Alberto Alvarez
Alberto Alvarez

Reputation: 855

Interpretation of the SAS code meaning

Please, help me to interpret the SAS code (I am quite new to sas):

DATA sample;

 SET sample;

   v_eq = mve;

   est_v_eq = v_eq;


   sig_eq = sige;



   WHERE optosey > 0 AND

    optprcey > 0; 

RUN;

Interpretation: Use "sample" - database. Define "v_eq = mve", "est_v_eq = v_eq", "sig_eq = sige" only for observations that have optosey > 0 AND optprcey > 0, am I right? What is confusing is that why do "they" define "v_eq = mve", "est_v_eq = v_eq" and not directly "v_eq = mve" ?

Upvotes: 0

Views: 42

Answers (1)

Joe
Joe

Reputation: 63424

Your interpretation is broadly right. Your question is a question I'd ask, also. I would say that it depends on the purpose of this code; it's possible that this is written this way for readability; if you were saying the purpose of this code in English, perhaps that's how you'd describe it.

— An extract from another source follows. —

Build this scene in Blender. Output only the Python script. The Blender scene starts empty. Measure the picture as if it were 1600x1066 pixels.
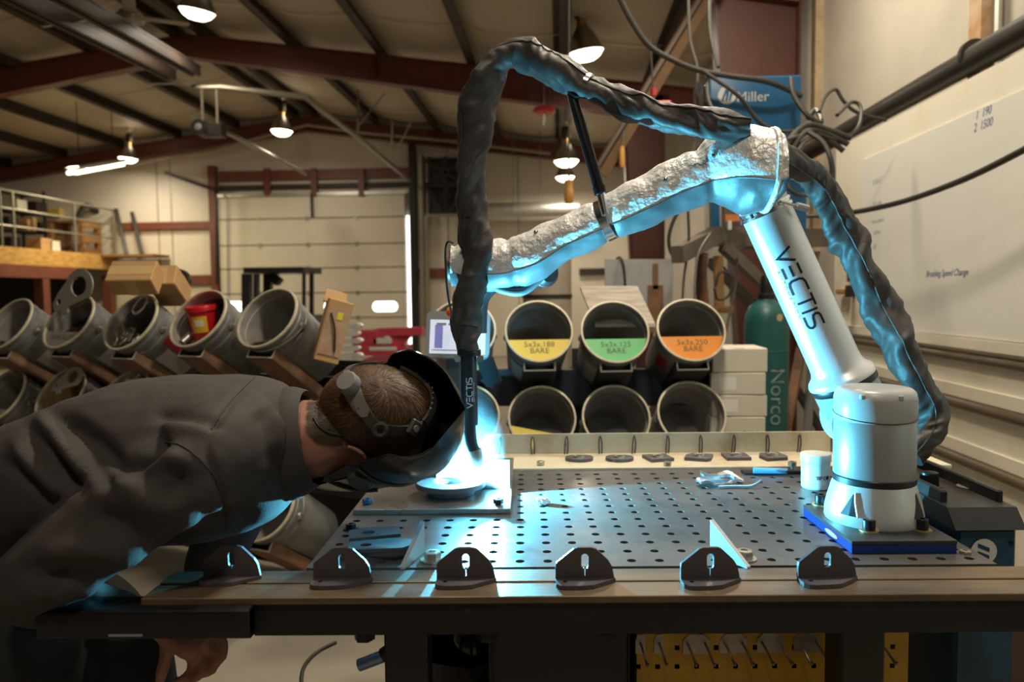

I'd warn that this is fairly bad form, though, in particular this part:

data sample;
  set sample;
  where ... ;

Normally when you are doing something irreversible, it is best to not write to the same dataset that you're reading from (since you're losing data). WHERE does not only apply the above transformations; it actually filters the rows coming in, so only rows that qualify for the WHERE end up in the output dataset.